Crypto currencies make sense at the fringes of the international banking system, filling the gaps. While the practicalities of it being a replacement for failed national currency have very few examples, it’s main application is in money transfer. The money transfer market is large. There are many immigrants sending remittances home and there is a demand for an effective and economic money transfer service. Crypto currency can provide that, but it dependent on exchanges. As we have seen, exchanges have fundamental weakness in that they are often unregulated and targeted by fraudsters who start operating as a bank or hedge fund, with dire results.
Are any exchanges regulated and simply provide a transfer and exchange service, I wonder?
For anyone living in a developed country with a mature banking and regulatory system, crypto currencies are just another high risk speculation. For someone working a richer country and who is trying to support a family back in a poor country with an undeveloped banking system, finding a way to send money home is a huge problem. There are plenty of places that Western Union, etc will not touch or change excessive fees. There are informal methods based on trusted couriers. Crypto currency based money transfer offers a big improvement.
Ruja Ignatova, the ‘Crypto Queen’ targeted modest investors in poor countries with her Ponzi-like promotion of One Coin and its dodgy exchange.
Sam Bankman-Fried seems to have targeted institutional investors, who really should have known better.
When new technologies come along, they are often adopted by fraudsters trying to cash on the enthusiasm for the latest ‘wonder of the age’. A hundred years ago it was electricity, X-rays, Radium pills…there was a cascade of new inventions and high hopes for investors looking for high returns. These days it is AI/Big Data, Crypto, Quantum, etc and there is the global rumour mill that is the Internet providing convenient echo chambers to convince the gullible to part with their money.
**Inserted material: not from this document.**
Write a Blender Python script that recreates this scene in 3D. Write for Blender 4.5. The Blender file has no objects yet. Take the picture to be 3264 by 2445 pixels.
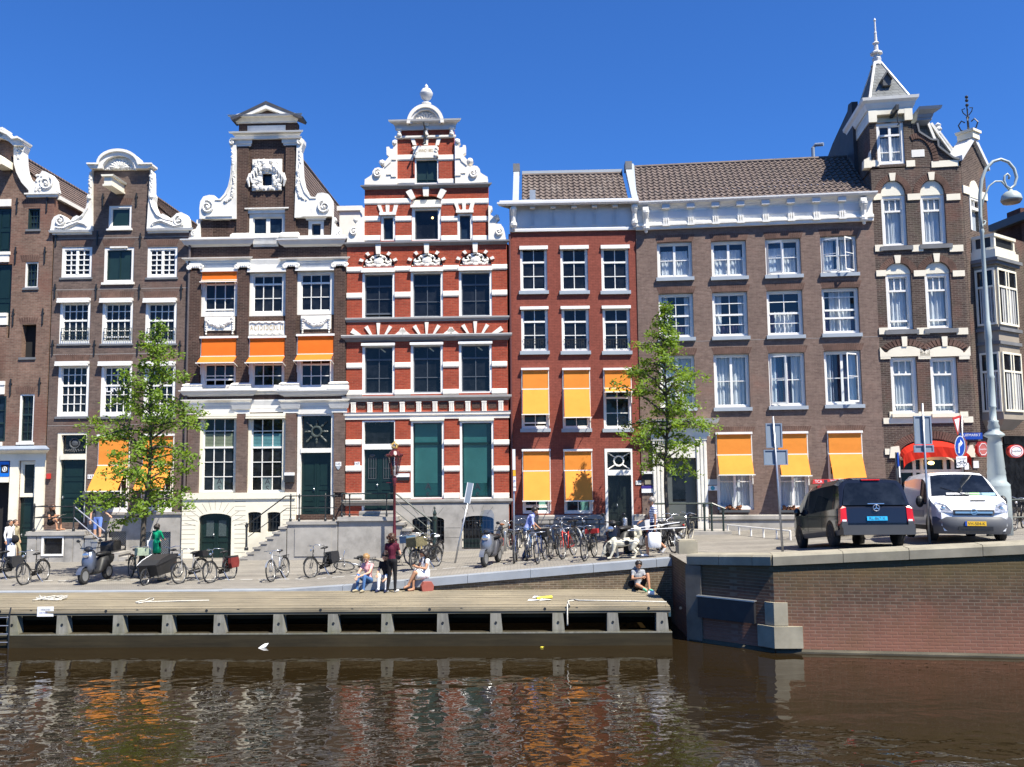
import bpy,bmesh,math,random
from mathutils import Vector,Matrix,geometry
random.seed(7)
S = bpy.context.scene
COL = S.collection
R = math.radians

# ------------------------------------------------------------------ camera, sky, sun, exposure
FOC,PCX,PCY = 2759.0,1632.0,1222.5          # focal length and centre of the photograph in its own pixels
TH,RO = R(5.1),0.0105
HC = 4.9                                        # eye height above the water
_F = Vector((0,math.cos(TH),math.sin(TH)))
_r0,_u0 = Vector((1,0,0)),Vector((0,-math.sin(TH),math.cos(TH)))
_R = _r0*math.cos(RO) - _u0*math.sin(RO)
_U = _u0*math.cos(RO) + _r0*math.sin(RO)
CAMP = Vector((0,0,HC))
cam = bpy.data.objects.new('camera',bpy.data.cameras.new('camera'))
COL.objects.link(cam)
m = Matrix((_R,_U,-_F)).transposed().to_4x4(); m.translation = CAMP
cam.matrix_world = m
cam.data.sensor_width = 36; cam.data.lens = 36*FOC/3264
cam.data.clip_end = 3000; cam.data.clip_start = 0.1
S.camera = cam

SUNV = Vector((1.0,-1.0,2.2)).normalized()
w = bpy.data.worlds.new('World'); S.world = w; w.use_nodes = True
nt = w.node_tree
sky = nt.nodes.new('ShaderNodeTexSky'); sky.sky_type = 'NISHITA'; sky.sun_disc = False
sky.sun_elevation = math.asin(SUNV.z); sky.sun_rotation = math.atan2(SUNV.x,SUNV.y)
sky.altitude = 0; sky.air_density = 1.0; sky.dust_density = 0.4; sky.ozone_density = 6.0
bg = nt.nodes['Background']; bg.inputs['Strength'].default_value = 0.093
tint = nt.nodes.new('ShaderNodeMix'); tint.data_type = 'RGBA'; tint.blend_type = 'MULTIPLY'; tint.inputs[0].default_value = 1
tint.inputs[7].default_value = (.29,.58,.98,1)      # a clear, deep blue day
nt.links.new(sky.outputs[0],tint.inputs[6]); nt.links.new(tint.outputs[2],bg.inputs[0])
sl = bpy.data.lights.new('sun','SUN'); sl.energy = 5.0; sl.angle = R(0.5); sl.color = (1,0.94,0.82)
so = bpy.data.objects.new('sun',sl); COL.objects.link(so)
so.rotation_euler = (-SUNV).to_track_quat('-Z','Y').to_euler(); so.location = (30,-20,60)
S.view_settings.view_transform = 'Standard'; S.view_settings.look = 'None'
S.view_settings.exposure = 1.0; S.view_settings.gamma = 1
S.cycles.max_bounces = 6; S.cycles.diffuse_bounces = 3; S.cycles.glossy_bounces = 3; S.cycles.transparent_max_bounces = 8
S.cycles.caustics_reflective = False; S.cycles.caustics_refractive = False

# ------------------------------------------------------------------ pixels of the photograph -> points of the place
def ray(px,py): return _F*FOC + _R*(px-PCX) + _U*(PCY-py)
def at_depth(px,py,y):                        # point on the sight line at world depth y
	d = ray(px,py); return CAMP + d*(y/d.y)
def lerp_tab(tab,x):
	if x <= tab[0][0]: return tab[0][1]
	for (a,b),(c,d) in zip(tab,tab[1:]):
		if x <= c: return b+(d-b)*(x-a)/(c-a)
	return tab[-1][1]
NEARP = [(-60,1.03),(-6.8,1.03),(-5,1.16),(5,1.93),(7,2.17),(9,2.36),(14,2.60),(30,2.9)]
FARP = [(-60,0.99),(-6.6,1.02),(-1.7,1.26),(4.1,1.86),(9,1.98),(14,2.35),(30,2.8)]
def gz(x,y):                                   # height of the quay at (x, y)
	n = lerp_tab(NEARP,x); f = lerp_tab(FARP,x)
	k = min(1,max(0,(x-5)/1.5)); s0 = 28+(24.3-28)*k; L = 7+(4.5-7)*k      # the bridge road falls away quickly to the quay
	t = min(1,max(0,(y-s0)/L)); t = t*t*(3-2*t)
	return n+(f-n)*t
def on_ground(px,py,dz=0):
	d = ray(px,py); p = None; y = 18.0
	for i in range(3000):
		y += 0.02; p = CAMP+d*(y/d.y)
		if p.z <= gz(p.x,p.y)+dz: break
	return p
def crop(x0,y0,k): return lambda x,y: (x0+x*k,y0+y*k)
C1 = crop(0,380,.36215); C2 = crop(560,300,.33796); C3 = crop(1080,250,.33796); C4 = crop(2540,20,.44664)
C5 = crop(0,900,.36215); C6 = crop(560,780,.36205); C7 = crop(1080,740,.36205); C8 = crop(1600,500,.36210)
C9 = crop(1600,1080,.37406); C10 = crop(2050,700,.37425); C11 = crop(2700,700,.36200); C12 = crop(2460,1260,.36347)
C13 = crop(0,1380,.36215); C14 = crop(560,1300,.36205); C15 = crop(1060,1300,.36210); C16 = crop(1580,1500,.31646)
C17 = crop(0,1850,.49729); C18 = crop(1100,1850,.49729); C19 = crop(2100,1700,.52622); C20 = crop(1180,1540,.19312)
C21 = crop(1580,1560,.15694); C22 = crop(1860,1540,.18083); C23 = crop(2800,1300,.20976); C24 = crop(1960,1000,.39819)
C25 = crop(2650,600,.27758)

# ------------------------------------------------------------------ objects and names
def tag(o,label=None,cat=None,group=None,kind=None):
	if label: o['label'] = label
	if cat: o['category'] = cat
	if group: o['group'] = group
	if kind: o['kind'] = kind
	return o
def thing(name,label,cat,loc=(0,0,0),rotz=0,group=None):
	o = bpy.data.objects.new(name,None); COL.objects.link(o)
	o.location = loc; o.rotation_euler = (0,0,rotz); o.empty_display_size = .2
	return tag(o,label,cat,group)

class MB:                                       # collects faces, builds ONE mesh object
	def __init__(s): s.v = []; s.f = []; s.mi = []; s.cur = 0; s.sm = []; s.smooth = False
	def add(s,vs,fs):
		n = len(s.v); s.v += [tuple(p) for p in vs]
		for f in fs: s.f.append([n+i for i in f]); s.mi.append(s.cur); s.sm.append(s.smooth)
		return s
	def quad(s,a,b,c,d): return s.add([a,b,c,d],[(0,1,2,3)])
	def box(s,x0,x1,y0,y1,z0,z1):
		if x0 > x1: x0,x1 = x1,x0
		if y0 > y1: y0,y1 = y1,y0
		if z0 > z1: z0,z1 = z1,z0
		v = [(x,y,z) for z in (z0,z1) for y in (y0,y1) for x in (x0,x1)]
		return s.add(v,[(0,2,3,1),(4,5,7,6),(0,1,5,4),(2,6,7,3),(0,4,6,2),(1,3,7,5)])
	def bar(s,a,b,wx,wz=None,up=(0,0,1)):    # square bar from a to b
		a,b = Vector(a),Vector(b); wz = wz or wx
		d = (b-a).normalized(); x = d.cross(Vector(up))
		if x.length < 1e-4: x = d.cross(Vector((0,1,0)))
		x.normalize(); z = x.cross(d)
		v = []
		for p in (a,b):
			for i,j in ((-1,-1),(1,-1),(1,1),(-1,1)): v.append(p+x*(i*wx/2)+z*(j*wz/2))
		return s.add(v,[(0,1,2,3),(7,6,5,4),(0,4,5,1),(1,5,6,2),(2,6,7,3),(3,7,4,0)])
	def tube(s,pts,r,n=6,cap=True,closed=False):
		P = [Vector(p) for p in pts]; k = len(P)
		rs = r if isinstance(r,(list,tuple)) else [r]*k
		vs = []; prev = None
		for i,p in enumerate(P):
			if closed: d = P[(i+1) % k]-P[i-1]
			else: d = (P[min(i+1,k-1)]-P[max(i-1,0)])
			if d.length < 1e-9: d = Vector((0,0,1))
			d.normalize()
			if prev is None:
				x = d.cross(Vector((0,0,1)))
				if x.length < 1e-3: x = d.cross(Vector((0,1,0)))
			else: x = prev-d*prev.dot(d)
			if x.length < 1e-6: x = d.orthogonal()
			x.normalize(); prev = x; y = d.cross(x)
			for j in range(n):
				a = 2*math.pi*j/n; vs.append(p+(x*math.cos(a)+y*math.sin(a))*rs[i])
		fs = []
		for i in range(k if closed else k-1):
			q = (i+1) % k
			for j in range(n): fs.append((i*n+j,i*n+(j+1) % n,q*n+(j+1) % n,q*n+j))
		if cap and not closed: fs += [tuple(range(n))[::-1],tuple(range((k-1)*n,k*n))]
		return s.add(vs,fs)
	def lathe(s,prof,c=(0,0,0),n=16,ang=(0,2*math.pi)):   # prof: (radius, z)
		c = Vector(c); vs = []; full = abs(ang[1]-ang[0]-2*math.pi) < 1e-6; m_ = n if full else n+1
		for r,z in prof:
			for j in range(m_):
				a = ang[0]+(ang[1]-ang[0])*j/n; vs.append(c+Vector((r*math.cos(a),r*math.sin(a),z)))
		fs = []
		for i in range(len(prof)-1):
			for j in range(n): fs.append((i*m_+j,i*m_+(j+1) % m_,(i+1)*m_+(j+1) % m_,(i+1)*m_+j))
		if full: fs += [tuple(range(n))[::-1],tuple(range((len(prof)-1)*n,len(prof)*n))]
		return s.add(vs,fs)
	def ball(s,c,r,n=8,sq=(1,1,1)):
		c = Vector(c); vs = []; h = max(4,n//2+1)
		for i in range(1,h):
			t = math.pi*i/h
			for j in range(n):
				a = 2*math.pi*j/n
				vs.append(c+Vector((math.sin(t)*math.cos(a)*r*sq[0],math.sin(t)*math.sin(a)*r*sq[1],math.cos(t)*r*sq[2])))
		k = len(vs); vs += [c+Vector((0,0,r*sq[2])),c-Vector((0,0,r*sq[2]))]
		fs = []
		for i in range(h-2):
			for j in range(n): fs.append((i*n+j,(i+1)*n+j,(i+1)*n+(j+1) % n,i*n+(j+1) % n))
		for j in range(n): fs += [(k,j,(j+1) % n),(k+1,(h-2)*n+(j+1) % n,(h-2)*n+j)]
		return s.add(vs,fs)
	def prism(s,poly,d0,d1,holes=(),back=False):   # outline in (u, v), extruded from depth d0 (front) to d1
		loops = [[Vector((p[0],p[1],0)) for p in poly]]+[[Vector((p[0],p[1],0)) for p in h] for h in holes]
		flat = [p for l in loops for p in l]
		tris = geometry.tessellate_polygon(loops)
		F_ = []
		for t in tris:
			a,b,c = (flat[i] for i in t)
			ar = (b-a).cross(c-a).z
			if abs(ar) < 1e-10: continue
			F_.append(t if ar > 0 else (t[0],t[2],t[1]))
		n = len(flat)
		vs = [(p.x,d0,p.y) for p in flat]+[(p.x,d1,p.y) for p in flat]
		fs = list(F_)
		if back: fs += [tuple(n+i for i in reversed(t)) for t in F_]
		o = 0
		for li,l in enumerate(loops):
			k = len(l); A = sum(l[i].x*l[(i+1) % k].y-l[(i+1) % k].x*l[i].y for i in range(k))
			out = (A > 0) == (li == 0)
			for i in range(k):
				a,b = o+i,o+(i+1) % k
				fs.append((b,a,n+a,n+b) if out else (a,b,n+b,n+a))
			o += k
		return s.add(vs,fs)
	def build(s,name,mat,parent=None,label=None):
		me = bpy.data.meshes.new(name); me.from_pydata(s.v,[],s.f)
		mats = mat if isinstance(mat,(list,tuple)) else [mat]
		for q in mats: me.materials.append(q)
		if len(mats) > 1: me.polygons.foreach_set('material_index',s.mi)
		me.polygons.foreach_set('use_smooth',s.sm)
		me.update()
		o = bpy.data.objects.new(name,me); COL.objects.link(o)
		if parent: o.parent = parent
		if label: o['label'] = label
		return o
def box_part(name,mat,parent,*b): return MB().box(*b).build(name,mat,parent)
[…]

It takes a while for a new technology to develop and find its place, if it is at all viable. So it is with Crypto and its underlying technology, Blockchain. Blockchain will find use where slowly changing transaction databases are relevant…as long as someone solves the surrounding community of interest regulation issues. Crypto currencies are interesting experiments and there is much to learn about how the connectivity of the global Internet might be used for new applications. There has to be something more than simply consuming endless media confections and gossiping with friends and slating enemies - right?